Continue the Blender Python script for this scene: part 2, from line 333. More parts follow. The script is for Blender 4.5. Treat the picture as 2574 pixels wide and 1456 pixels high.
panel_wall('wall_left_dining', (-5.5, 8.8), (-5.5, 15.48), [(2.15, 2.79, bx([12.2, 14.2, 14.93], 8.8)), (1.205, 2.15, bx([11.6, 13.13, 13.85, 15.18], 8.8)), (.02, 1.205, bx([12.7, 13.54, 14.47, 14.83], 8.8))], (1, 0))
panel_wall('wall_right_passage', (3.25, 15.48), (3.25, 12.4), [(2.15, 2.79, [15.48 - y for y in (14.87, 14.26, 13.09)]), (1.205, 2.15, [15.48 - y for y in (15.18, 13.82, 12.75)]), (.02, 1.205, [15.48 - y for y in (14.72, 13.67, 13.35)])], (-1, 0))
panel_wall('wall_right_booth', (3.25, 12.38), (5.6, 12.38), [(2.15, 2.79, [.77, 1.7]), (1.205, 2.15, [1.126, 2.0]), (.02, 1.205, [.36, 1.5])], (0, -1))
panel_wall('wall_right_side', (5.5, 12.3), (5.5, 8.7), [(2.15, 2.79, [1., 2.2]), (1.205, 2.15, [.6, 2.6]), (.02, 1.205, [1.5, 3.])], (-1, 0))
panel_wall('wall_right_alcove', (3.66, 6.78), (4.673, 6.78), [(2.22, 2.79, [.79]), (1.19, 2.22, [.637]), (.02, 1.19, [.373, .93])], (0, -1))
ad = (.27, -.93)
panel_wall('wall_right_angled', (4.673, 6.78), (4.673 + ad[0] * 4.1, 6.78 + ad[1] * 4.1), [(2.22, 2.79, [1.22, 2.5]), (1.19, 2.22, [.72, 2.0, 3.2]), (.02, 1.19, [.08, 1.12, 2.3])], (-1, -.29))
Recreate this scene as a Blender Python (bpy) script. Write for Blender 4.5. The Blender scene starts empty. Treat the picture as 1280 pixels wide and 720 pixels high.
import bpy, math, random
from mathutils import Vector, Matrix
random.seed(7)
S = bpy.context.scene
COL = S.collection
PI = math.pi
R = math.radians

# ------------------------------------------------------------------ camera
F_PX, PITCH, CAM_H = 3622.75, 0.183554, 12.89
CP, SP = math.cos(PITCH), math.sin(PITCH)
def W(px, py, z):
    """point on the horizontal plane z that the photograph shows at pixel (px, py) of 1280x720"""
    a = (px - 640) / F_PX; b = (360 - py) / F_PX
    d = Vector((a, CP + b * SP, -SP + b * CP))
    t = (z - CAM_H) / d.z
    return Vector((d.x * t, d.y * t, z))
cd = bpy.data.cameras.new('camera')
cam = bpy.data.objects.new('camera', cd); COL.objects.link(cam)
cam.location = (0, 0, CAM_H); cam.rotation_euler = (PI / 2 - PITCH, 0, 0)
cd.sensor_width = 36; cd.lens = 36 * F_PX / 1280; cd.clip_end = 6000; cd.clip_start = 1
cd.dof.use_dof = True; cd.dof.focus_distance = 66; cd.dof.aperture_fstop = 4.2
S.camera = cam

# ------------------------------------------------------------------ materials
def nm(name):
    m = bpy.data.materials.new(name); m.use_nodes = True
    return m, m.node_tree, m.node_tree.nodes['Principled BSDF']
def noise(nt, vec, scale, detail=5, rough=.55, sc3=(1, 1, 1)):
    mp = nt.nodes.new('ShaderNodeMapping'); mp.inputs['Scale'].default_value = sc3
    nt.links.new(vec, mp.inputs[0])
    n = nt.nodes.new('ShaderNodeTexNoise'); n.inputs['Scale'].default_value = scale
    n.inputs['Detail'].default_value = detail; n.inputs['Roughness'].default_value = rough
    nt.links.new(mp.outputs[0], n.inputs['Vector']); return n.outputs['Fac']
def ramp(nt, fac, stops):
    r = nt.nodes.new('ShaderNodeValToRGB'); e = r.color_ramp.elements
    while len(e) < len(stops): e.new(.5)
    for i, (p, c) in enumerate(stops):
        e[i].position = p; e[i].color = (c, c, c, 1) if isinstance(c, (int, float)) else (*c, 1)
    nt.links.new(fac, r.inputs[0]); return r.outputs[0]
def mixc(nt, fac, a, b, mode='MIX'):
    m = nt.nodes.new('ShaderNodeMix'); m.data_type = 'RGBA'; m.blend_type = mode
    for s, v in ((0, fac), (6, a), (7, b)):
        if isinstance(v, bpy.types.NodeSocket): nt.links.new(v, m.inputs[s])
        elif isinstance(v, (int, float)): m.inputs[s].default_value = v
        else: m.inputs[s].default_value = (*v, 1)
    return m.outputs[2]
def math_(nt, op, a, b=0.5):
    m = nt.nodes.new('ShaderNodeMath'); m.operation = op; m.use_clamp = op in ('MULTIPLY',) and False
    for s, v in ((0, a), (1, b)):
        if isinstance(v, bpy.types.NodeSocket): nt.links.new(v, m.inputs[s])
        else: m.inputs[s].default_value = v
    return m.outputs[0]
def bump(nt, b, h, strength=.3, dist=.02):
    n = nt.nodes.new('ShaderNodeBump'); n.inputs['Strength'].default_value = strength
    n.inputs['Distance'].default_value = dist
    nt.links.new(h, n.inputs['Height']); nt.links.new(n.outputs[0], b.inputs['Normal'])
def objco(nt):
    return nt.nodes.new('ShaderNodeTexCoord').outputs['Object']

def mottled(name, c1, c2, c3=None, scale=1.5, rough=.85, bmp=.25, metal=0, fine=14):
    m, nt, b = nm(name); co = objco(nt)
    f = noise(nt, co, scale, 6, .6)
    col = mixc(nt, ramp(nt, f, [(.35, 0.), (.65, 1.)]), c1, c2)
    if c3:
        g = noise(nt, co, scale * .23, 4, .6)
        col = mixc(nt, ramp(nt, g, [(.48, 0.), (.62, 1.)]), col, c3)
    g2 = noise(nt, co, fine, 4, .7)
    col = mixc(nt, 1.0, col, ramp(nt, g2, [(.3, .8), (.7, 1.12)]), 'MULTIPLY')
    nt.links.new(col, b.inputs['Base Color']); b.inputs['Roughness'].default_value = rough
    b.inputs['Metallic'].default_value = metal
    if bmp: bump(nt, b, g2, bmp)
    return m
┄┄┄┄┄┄
• **Direction**
Find the count of lines in the data above where the string "from" occurs. Provide that number alone.

• **Correct answer**
2